И талантливые песенники среди героев Бажова — не редкость. Вспомним хотя бы Устю Шаврину: “Ровно с утра до ночи девка в работе, одежонка у нее сиротская, а всё с песней. Веселей этой девки по заводу нет. На гулянках первое запевало. Так ее и звали — Устя-Соловьишна”.
Мне кажется излишним как-то комментировать эти отрывки из сказов “Надпись на камне”, “Каменный цветок” и “Травяная западенка”. Отмечу лишь то, что не может не восхитить любого читающего бажовские сказы: их язык уникален своей музыкальностью. Безыскусная мелодия фраз, особый ритм, характерная звуковая окрашенность слов, уверен, завораживают каждого.
Обладавший таким своеобразным омузыкаленным мировосприятием человек, известный писатель, казалось бы, вправе был прямо говорить о своей оценке того или иного музыкального сочинения, что-то советовать автору, тем более если речь шла о произведении, написанном на основе его, бажовского, сказа. Но такого не было. В этом проявлялся Бажов — человек и художник. Скромность, тактичность и убежденность в невозможности вмешиваться в творческие дела коллег по искусству из другого цеха составляли его жизненное и писательское кредо.
Небезынтересно вспомнить в связи с этим историю создания первого балета по сюжетам сказов Бажова.
Это было в годы войны. Павел Петрович, услышав от пришедших к нему композитора А.Г. Фридлендера и либреттиста И.И. Келлера об их замысле, долго и заразительно смеялся: “Ох, уморили! Данила запляшет по-балетному! Ох и здорово!
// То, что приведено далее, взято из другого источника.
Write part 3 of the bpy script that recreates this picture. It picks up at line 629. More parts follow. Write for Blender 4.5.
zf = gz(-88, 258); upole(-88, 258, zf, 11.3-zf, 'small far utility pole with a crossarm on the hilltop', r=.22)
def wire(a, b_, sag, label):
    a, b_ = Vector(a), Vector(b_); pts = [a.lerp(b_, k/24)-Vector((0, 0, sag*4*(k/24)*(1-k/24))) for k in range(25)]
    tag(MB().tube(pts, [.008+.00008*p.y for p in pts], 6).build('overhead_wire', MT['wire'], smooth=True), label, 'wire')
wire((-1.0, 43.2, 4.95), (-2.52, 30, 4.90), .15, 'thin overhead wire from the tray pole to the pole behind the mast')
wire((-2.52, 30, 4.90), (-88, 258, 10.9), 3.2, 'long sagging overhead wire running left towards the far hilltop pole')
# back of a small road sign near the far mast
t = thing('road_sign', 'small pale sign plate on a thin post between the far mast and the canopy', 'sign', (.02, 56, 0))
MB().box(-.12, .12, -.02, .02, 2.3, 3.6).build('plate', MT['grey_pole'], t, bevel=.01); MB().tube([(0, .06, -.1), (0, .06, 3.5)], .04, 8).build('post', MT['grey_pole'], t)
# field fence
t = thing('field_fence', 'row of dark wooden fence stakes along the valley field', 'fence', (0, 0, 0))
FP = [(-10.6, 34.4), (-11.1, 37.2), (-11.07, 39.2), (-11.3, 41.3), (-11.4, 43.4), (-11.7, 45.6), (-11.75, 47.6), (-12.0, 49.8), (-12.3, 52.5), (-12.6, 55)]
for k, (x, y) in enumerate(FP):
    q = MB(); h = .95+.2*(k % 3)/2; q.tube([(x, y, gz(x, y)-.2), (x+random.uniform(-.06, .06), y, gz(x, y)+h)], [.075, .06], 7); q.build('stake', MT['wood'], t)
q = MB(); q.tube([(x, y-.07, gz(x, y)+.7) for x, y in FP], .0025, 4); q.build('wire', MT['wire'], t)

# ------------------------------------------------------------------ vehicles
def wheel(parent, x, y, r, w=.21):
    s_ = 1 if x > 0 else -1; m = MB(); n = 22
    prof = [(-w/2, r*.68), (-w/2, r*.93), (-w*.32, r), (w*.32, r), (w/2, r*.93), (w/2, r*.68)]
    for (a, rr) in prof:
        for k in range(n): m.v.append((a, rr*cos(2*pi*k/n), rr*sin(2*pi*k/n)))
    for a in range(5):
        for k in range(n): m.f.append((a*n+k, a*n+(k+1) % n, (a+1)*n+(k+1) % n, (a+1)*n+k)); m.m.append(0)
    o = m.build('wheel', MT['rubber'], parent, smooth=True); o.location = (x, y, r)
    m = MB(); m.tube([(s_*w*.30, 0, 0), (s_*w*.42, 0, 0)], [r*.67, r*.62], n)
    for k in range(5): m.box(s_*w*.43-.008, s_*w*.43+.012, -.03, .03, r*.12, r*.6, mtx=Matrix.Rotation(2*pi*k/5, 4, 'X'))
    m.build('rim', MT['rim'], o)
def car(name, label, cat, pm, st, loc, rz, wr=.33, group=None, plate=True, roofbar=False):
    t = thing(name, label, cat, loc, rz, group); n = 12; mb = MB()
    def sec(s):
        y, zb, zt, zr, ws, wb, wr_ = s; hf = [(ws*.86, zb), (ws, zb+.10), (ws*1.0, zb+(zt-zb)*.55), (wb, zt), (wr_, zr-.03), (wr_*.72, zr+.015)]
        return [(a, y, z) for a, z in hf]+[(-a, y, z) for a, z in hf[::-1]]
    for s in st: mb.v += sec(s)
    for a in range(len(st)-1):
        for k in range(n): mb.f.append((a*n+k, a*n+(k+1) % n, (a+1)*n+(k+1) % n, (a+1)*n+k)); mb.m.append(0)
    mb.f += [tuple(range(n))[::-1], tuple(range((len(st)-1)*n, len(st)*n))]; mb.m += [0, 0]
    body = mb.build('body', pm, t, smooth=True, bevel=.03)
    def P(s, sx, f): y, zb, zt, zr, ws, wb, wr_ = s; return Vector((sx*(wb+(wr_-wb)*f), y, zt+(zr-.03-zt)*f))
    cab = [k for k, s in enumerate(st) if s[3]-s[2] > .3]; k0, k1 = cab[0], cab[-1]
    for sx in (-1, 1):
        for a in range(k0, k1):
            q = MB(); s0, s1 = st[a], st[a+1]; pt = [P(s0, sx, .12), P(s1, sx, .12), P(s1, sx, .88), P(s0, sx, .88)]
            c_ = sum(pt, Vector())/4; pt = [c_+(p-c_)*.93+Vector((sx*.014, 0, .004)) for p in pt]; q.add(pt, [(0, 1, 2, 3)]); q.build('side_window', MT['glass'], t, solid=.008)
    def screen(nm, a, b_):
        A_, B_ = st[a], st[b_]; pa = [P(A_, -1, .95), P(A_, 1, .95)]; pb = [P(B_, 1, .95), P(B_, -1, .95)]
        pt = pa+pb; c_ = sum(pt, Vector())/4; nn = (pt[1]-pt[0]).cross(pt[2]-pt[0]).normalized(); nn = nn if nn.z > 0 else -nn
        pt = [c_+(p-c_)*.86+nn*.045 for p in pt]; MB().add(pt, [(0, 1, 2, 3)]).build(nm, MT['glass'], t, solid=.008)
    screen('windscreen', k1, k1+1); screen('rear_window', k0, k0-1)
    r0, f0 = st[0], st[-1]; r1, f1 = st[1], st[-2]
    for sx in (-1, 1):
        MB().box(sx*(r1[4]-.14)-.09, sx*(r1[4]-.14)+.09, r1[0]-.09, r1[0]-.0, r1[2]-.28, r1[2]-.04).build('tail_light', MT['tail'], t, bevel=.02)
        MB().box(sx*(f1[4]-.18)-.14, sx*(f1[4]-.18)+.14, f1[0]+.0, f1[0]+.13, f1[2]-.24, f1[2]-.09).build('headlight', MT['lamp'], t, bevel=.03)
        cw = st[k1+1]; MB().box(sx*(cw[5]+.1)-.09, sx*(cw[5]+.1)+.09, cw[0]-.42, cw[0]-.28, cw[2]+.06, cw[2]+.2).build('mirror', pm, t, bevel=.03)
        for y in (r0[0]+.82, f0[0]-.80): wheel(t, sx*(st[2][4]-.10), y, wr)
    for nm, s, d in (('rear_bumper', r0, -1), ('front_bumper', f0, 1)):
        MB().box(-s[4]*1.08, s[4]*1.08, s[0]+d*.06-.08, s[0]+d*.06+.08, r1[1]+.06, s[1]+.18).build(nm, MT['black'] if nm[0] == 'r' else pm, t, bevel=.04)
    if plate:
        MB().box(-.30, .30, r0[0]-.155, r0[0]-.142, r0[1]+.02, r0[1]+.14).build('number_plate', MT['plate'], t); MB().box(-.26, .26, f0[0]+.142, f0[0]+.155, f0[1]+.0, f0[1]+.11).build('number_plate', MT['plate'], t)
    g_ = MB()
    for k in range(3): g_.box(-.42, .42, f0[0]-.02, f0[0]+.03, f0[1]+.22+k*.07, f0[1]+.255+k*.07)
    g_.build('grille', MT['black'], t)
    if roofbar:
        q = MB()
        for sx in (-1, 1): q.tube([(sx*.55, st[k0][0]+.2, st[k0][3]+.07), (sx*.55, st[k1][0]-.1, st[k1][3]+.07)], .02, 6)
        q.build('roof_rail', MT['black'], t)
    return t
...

Как принц в “Лебедином озере”! Мудруете чего-то, ребята!”
“В то суровое время нам часто приходилось бывать у Павла Петровича, — много лет спустя вспоминал А.Г. Фридлендер. — Он всегда с готовностью помогал нам, разрешал наши с либреттистом сомнения, но упорно уклонялся от постоянного сотрудничества”. И только после постановки в Свердловске второй редакции балета “Каменный цветок”, в 1947 году, Бажов в статье, опубликованной в газете “Театр и зритель”, открыл подлинную причину своего нежелания сотрудничать с создателями балета. “…Для меня, принадлежавшего к группе отрицателей балета, желание А.Г. Фридлендера написать музыку балета, построенного на мотивах уральских сказов, показалось по меньшей мере странным, — писал он. — Только большой энтузиазм композитора смог убедить меня, что я не имею права отказываться от перевода части сказов в эту форму искусства”. Бажов признавался, что первая постановка балета (в 1944 году) не вполне устранила его сомнения, зато, посмотрев вторую, он оказался “полностью побежденным”. “…И музыка, и танцы приобрели ту силу, которая властно захватывает даже старых отрицателей балета”, — писал он. Вероятно, к тому же времени относится и краткий отзыв Павла Петровича о спектакле в целом. На небольшом тетрадном листке, хранящимся в архиве писателя, бажовским почерком написано: “Спектакль балета “Каменный цветок” в постановке коллектива Свердловского театра оперы и балета мной всегда оценивался как патриотический, народный, несущий те же идеи, что и в сказе, который послужил основой для моей работы”.
О другом, тоже весьма характерном, случае вспоминает К.Г. Мурзиди. Бажов был приглашен к свердловским композиторам, обсуждавшим на своем собрании воплощение темы Урала в музыке. О том, как проходило это собрание, К.Г. Мурзиди пишет следующее: “Композиторы познакомили Павла Петровича с новыми своими произведениями, которые были навеяны образами его сказов. Им всем не терпелось узнать, что скажет уважаемый гость. А Павел Петрович, сидя у стола и забирая в кулак седую свою бороду, раздумывал над тем, с чего начать. (…) После короткого раздумья Павел Петрович заговорил о музыке уральского леса, о том, что каждое дерево в этом лесу “звучит по-своему” и надо учиться различать их звучание. И начался настоящий разговор об искусстве, об индивидуальности художника в любом жанре”.
Таким был один из истинно бажовских вариантов разговора о музыке. Не изменяя себе и своим принципам, не вторгаясь в иную сферу искусства, Павел Петрович делился со слушателями мыслями о том, что важно для каждого художника — об истоках творчества, об индивидуальности, о красоте природы, всматриваясь и вслушиваясь в которую можно писать сказы, картины, симфонии.